Europe has committed many sins since the execution of Socrates, countless, in fact. However, the theory's widespread adoption in the Soviet Union, which suggests that Giordano Bruno was burned for suggesting the Earth rotates, remains unclear. The idea of the Earth's rotation around its axis and orbit around the Sun was already being discussed a century earlier by the Polish astronomer Copernicus.
Giordano Bruno was a 16th-century Italian philosopher, alchemist, cosmologist, poet, and mystic, one of the most unorthodox thinkers of the Renaissance era, who was burned at the stake by the Inquisition in 1600.
Here’s what really happened: At that time, science operated within the bounds of the Church and monasteries. Giordano Bruno was also a clergyman, a monk, and, along with cosmology, he explored theological issues. He preached entirely new, revolutionary ideas about the universe and God. Bruno questioned the divinity of Christ, rejected the concept of the Immaculate Conception, and denied the doctrine of transubstantiation (the transformation of bread and wine into the body and blood of Christ). All of this contradicted the fundamental dogmas of the Catholic Church.
He also spoke of the universe's infinity, the multiplicity of planets, and the possibility of life on other worlds.
To the Church, Giordano Bruno was a rebellious monk who refused to return to the path of faith. The Inquisition deemed that his ideas diminished God's creation, challenged the uniqueness of humanity, and undermined the Christian concept of salvation.
At the trial held by the Inquisition, what was examined were not Bruno’s cosmological, but his theological views. It was his religious beliefs and ideas, which posed a danger to the spiritual health of believers and public order, not his scientific speculations, that led to his death sentence. In that era of European history, many scientists made revolutionary discoveries, yet none were burned at the stake for it.
Also false is what we were taught in Soviet schools that Giordano Bruno’s last words were: “And yet it moves.” According to the trial records, when the verdict was read, the accused said: “You may be more afraid to bring that sentence against me than I am to accept it.” These are considered to be his final words.

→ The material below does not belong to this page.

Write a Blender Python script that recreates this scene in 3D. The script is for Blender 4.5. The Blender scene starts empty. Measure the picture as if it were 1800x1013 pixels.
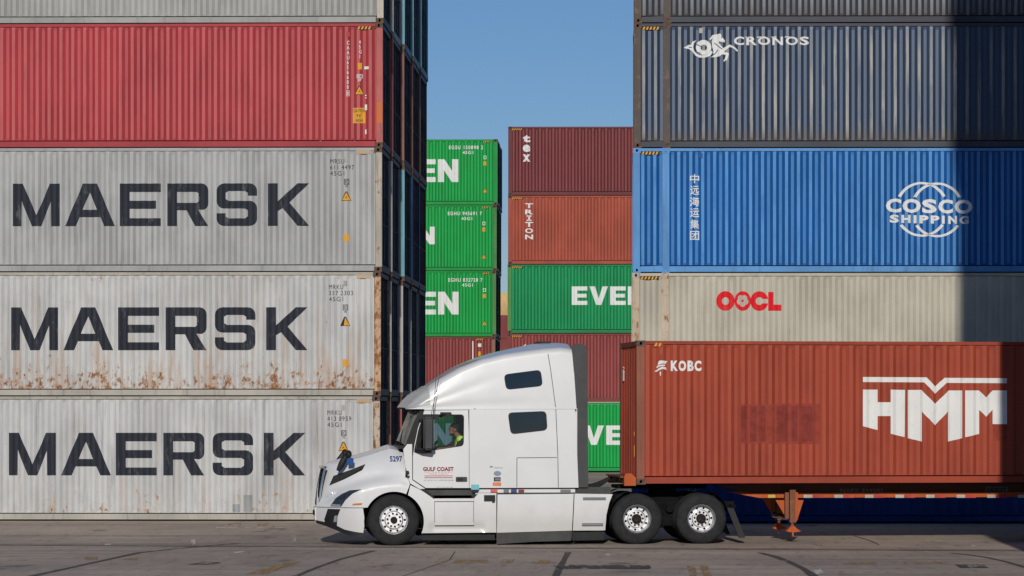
import bpy, bmesh, math, random
import mathutils
from mathutils import Vector as V, Matrix
from math import sin, cos, pi, radians, sqrt, exp

random.seed(7)
S = bpy.context.scene
COL = S.collection

# ------------------------------------------------------------------ camera
CAM_Z = 2.65
cd = bpy.data.cameras.new('camera')
cam = bpy.data.objects.new('camera', cd); COL.objects.link(cam)
cam.location = (0, 0, CAM_Z); cam.rotation_euler = (pi/2, 0, 0)
cd.sensor_width = 36; cd.lens = 5210/1800*36
cd.shift_x = -120/1800; cd.shift_y = 213.5/1800
cd.clip_start = 0.5; cd.clip_end = 3000
S.camera = cam
F = 5210.0; PX = 1020.0; PY = 720.0          # focal length and principal point in photo pixels

# ------------------------------------------------------------------ light
SUN_EL = radians(20); SUN_SX = -0.025
w = bpy.data.worlds.new('World'); S.world = w; w.use_nodes = True
nt = w.node_tree; nt.nodes.clear()
sky = nt.nodes.new('ShaderNodeTexSky'); sky.sky_type = 'NISHITA'; sky.sun_disc = False
sky.sun_elevation = SUN_EL; sky.sun_rotation = radians(180) + math.atan(-SUN_SX)
sky.air_density = 1.0; sky.dust_density = 0.0; sky.ozone_density = 8.0
bg = nt.nodes.new('ShaderNodeBackground'); bg.inputs[1].default_value = 0.061
wo = nt.nodes.new('ShaderNodeOutputWorld')
tint = nt.nodes.new('ShaderNodeVectorMath'); tint.operation = 'MULTIPLY'; tint.inputs[1].default_value = (1.17, 1.01, .99)
nt.links.new(sky.outputs[0], tint.inputs[0]); nt.links.new(tint.outputs[0], bg.inputs[0]); nt.links.new(bg.outputs[0], wo.inputs[0])
ld = bpy.data.lights.new('sun', 'SUN'); ld.energy = 2.85; ld.angle = radians(1.1); ld.color = (1.0, 0.945, 0.855)
sun = bpy.data.objects.new('sun', ld); COL.objects.link(sun)
d = V((SUN_SX, -1, 0)).normalized()*cos(SUN_EL) + V((0, 0, sin(SUN_EL)))
sun.rotation_euler = d.to_track_quat('Z', 'Y').to_euler(); sun.location = d*60
vs = S.view_settings; vs.view_transform = 'Standard'; vs.look = 'None'; vs.exposure = 0.09; vs.gamma = 1.0
S.cycles.max_bounces = 8; S.cycles.transparent_max_bounces = 12

# ------------------------------------------------------------------ material helpers
def lin(r, g, b):
    f = lambda v: (v/255/12.92) if v/255 <= .04045 else ((v/255+.055)/1.055)**2.4
    return (f(r), f(g), f(b), 1)

class NT:
    def __init__(s, name):
        s.m = bpy.data.materials.new(name); s.m.use_nodes = True; s.t = s.m.node_tree
        s.t.nodes.clear()
        s.out = s.n('ShaderNodeOutputMaterial'); s.bsdf = s.n('ShaderNodeBsdfPrincipled')
        s.l(s.bsdf.outputs[0], s.out.inputs[0])
    def n(s, k): return s.t.nodes.new(k)
    def l(s, a, b): s.t.links.new(a, b)
    def inp(s, sock, v):
        if hasattr(v, 'is_output'): s.l(v, sock)
        else: sock.default_value = v
    def math(s, op, a, b=0.0, clamp=False):
        n = s.n('ShaderNodeMath'); n.operation = op; n.use_clamp = clamp
        s.inp(n.inputs[0], a); s.inp(n.inputs[1], b); return n.outputs[0]
    def mix(s, f, a, b, mode='MIX'):
        n = s.n('ShaderNodeMix'); n.data_type = 'RGBA'; n.blend_type = mode
        s.inp(n.inputs[0], f); s.inp(n.inputs[6], a); s.inp(n.inputs[7], b); return n.outputs[2]
    def ramp(s, f, lo, hi, a=0.0, b=1.0):
        n = s.n('ShaderNodeMapRange'); n.interpolation_type = 'SMOOTHSTEP'
        s.inp(n.inputs[0], f)
        for i, v in zip((1, 2, 3, 4), (lo, hi, a, b)): n.inputs[i].default_value = v
        return n.outputs[0]
    def coords(s, rnd=True):
        tc = s.n('ShaderNodeTexCoord'); s.obj = tc.outputs['Object']
        if not rnd: return s.obj
        oi = s.n('ShaderNodeObjectInfo')
        n = s.n('ShaderNodeVectorMath'); n.operation = 'ADD'; s.l(s.obj, n.inputs[0])
        s.l(s.math('MULTIPLY', oi.outputs['Random'], 57.0), n.inputs[1]); return n.outputs[0]
    def noise(s, vec, scale, sc=(1, 1, 1), detail=4, rough=.55):
        mp = s.n('ShaderNodeMapping'); s.l(vec, mp.inputs[0]); mp.inputs['Scale'].default_value = sc
        n = s.n('ShaderNodeTexNoise'); s.l(mp.outputs[0], n.inputs[0])
        n.inputs['Scale'].default_value = scale; n.inputs['Detail'].default_value = detail; n.inputs['Roughness'].default_value = rough
        return n.outputs[0]
    def z(s):
        sp = s.n('ShaderNodeSeparateXYZ'); s.l(s.obj, sp.inputs[0]); return sp.outputs
    def bump(s, h, st, dist):
        b = s.n('ShaderNodeBump'); s.l(h, b.inputs['Height']); b.inputs['Strength'].default_value = st
        b.inputs['Distance'].default_value = dist; s.l(b.outputs[0], s.bsdf.inputs['Normal'])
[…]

Now that we’ve clarified what happened to Giordano Bruno, it would be interesting to know who exactly is the “sinner” Mr. Kobakhidze was referring to, the one allegedly burned in Europe for calling a woman a woman and a man a man. We weren’t told his name, nor in which country or town square he was tortured. We were only told that “Europe is sick.”
Europe, of course, does not live in paradise. There is no paradise on Earth, and Giordano Bruno would have agreed with that. Europe, too, sometimes suffers from health problems. But in the more than 400 years that have passed since the burning of that rebellious monk, Europe has come to recognise that Giordano Bruno is one of the most important figures in the history of Western thought. Today, he is regarded as a precursor of modern civilisation. The generations that came after him, who valued his ideas and his life, erected a statue in his honour on the very square where he was executed.
Giordano Bruno played a significant role in ensuring that, in today’s European states, no one is threatened for expressing differing opinions or views that may be unacceptable to someone else. In Europe, only criminals, thieves, murderers, abusers, and dishonest or irresponsible officials are prosecuted, regardless of their position or family connections.
Misinterpreting Giordano Bruno’s legacy is not only a historical error, but it is morally wrong. It diminishes the heroism of those who sacrificed their lives for freedom of thought.
It reminds us that the real threat to liberty today does not come from Europe’s past, but from those who try to bring the Inquisition back in the name of “tradition,” “sovereignty,” or “alternative truths.”
If we are to defend democracy, we must first protect the truth, including historical truth.